To do ▸
Give back exactly the lines from the beginning of the listing below to the line holding "PI = math.pi", both ends included; the pictures stay out.

Recorded data ▸
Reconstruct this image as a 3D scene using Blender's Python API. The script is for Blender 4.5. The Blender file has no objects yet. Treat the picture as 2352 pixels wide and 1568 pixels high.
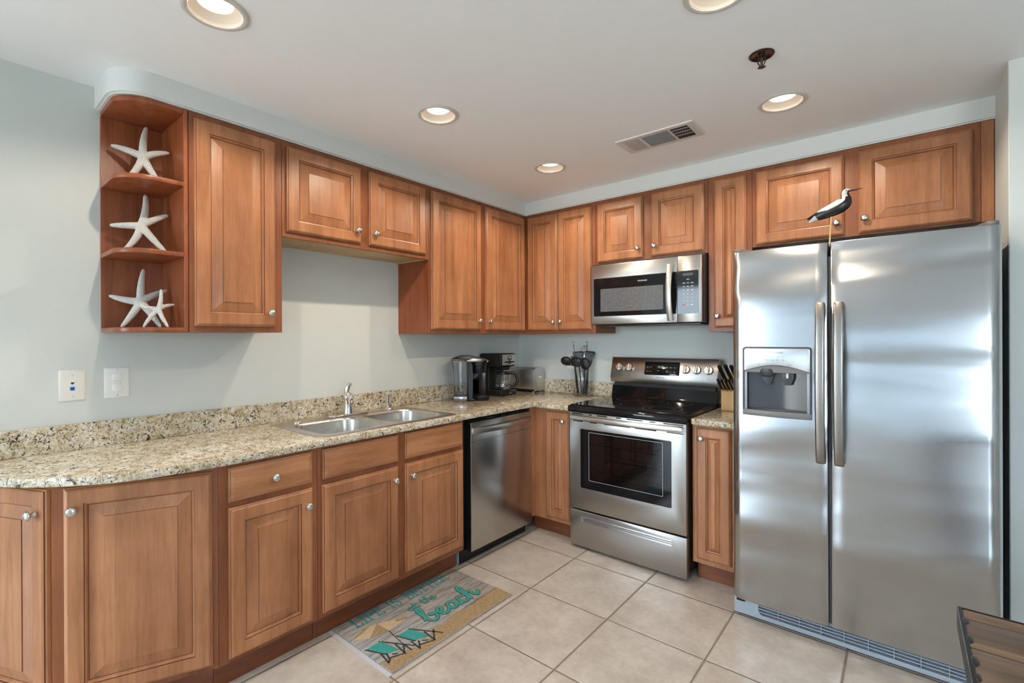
import bpy, bmesh, math, random
from mathutils import Vector, Matrix
random.seed(7)
SC = bpy.context.scene
COL = SC.collection
PI = math.pi

# ------------------------------------------------------------------ camera
cam = bpy.data.cameras.new('camera')
cam.sensor_width = 36.0
cam.lens = 1100.55 / 2352 * 36.0
cam.shift_x = 0.01171
cam.shift_y = -0.00298
cam.clip_start = 0.02
camo = bpy.data.objects.new('camera', cam)
COL.objects.link(camo)
_r = Vector((0.76460061, 0.64448988, -0.00432506)).normalized()
_f = Vector((-0.64449905, 0.76460437, -0.00106213)).normalized()
_u = _r.cross(_f).normalized()
_r = _f.cross(_u).normalized()
camo.matrix_world = Matrix(((_r.x, _u.x, -_f.x, 2.5848), (_r.y, _u.y, -_f.y, -3.3254), (_r.z, _u.z, -_f.z, 1.3497), (0, 0, 0, 1)))
SC.camera = camo

# ------------------------------------------------------------------ sky, lights, exposure
SC.view_settings.view_transform = 'Standard'
SC.view_settings.look = 'None'
SC.view_settings.gamma = 1.0
SC.view_settings.use_curve_mapping = False
SC.view_settings.exposure = 0.38
world = bpy.data.worlds.new('world')
SC.world = world
world.use_nodes = True
wt = world.node_tree
wt.nodes.clear()
_o = wt.nodes.new('ShaderNodeOutputWorld')
_b = wt.nodes.new('ShaderNodeBackground')
_tc = wt.nodes.new('ShaderNodeTexCoord')
_sp = wt.nodes.new('ShaderNodeSeparateXYZ')
_mr = wt.nodes.new('ShaderNodeMapRange')
_cr = wt.nodes.new('ShaderNodeValToRGB')
wt.links.new(_tc.outputs['Generated'], _sp.inputs[0])
wt.links.new(_sp.outputs['Z'], _mr.inputs['Value'])
_mr.inputs['From Min'].default_value = -1.0
_mr.inputs['From Max'].default_value = 1.0
wt.links.new(_mr.outputs[0], _cr.inputs[0])
_e = _cr.color_ramp.elements
_e[0].position = 0.0; _e[0].color = (0.42, 0.40, 0.36, 1)        # beach and deck below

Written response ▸
Reconstruct this image as a 3D scene using Blender's Python API. The script is for Blender 4.5. The Blender file has no objects yet. Treat the picture as 2352 pixels wide and 1568 pixels high.
import bpy, bmesh, math, random
from mathutils import Vector, Matrix
random.seed(7)
SC = bpy.context.scene
COL = SC.collection
PI = math.pi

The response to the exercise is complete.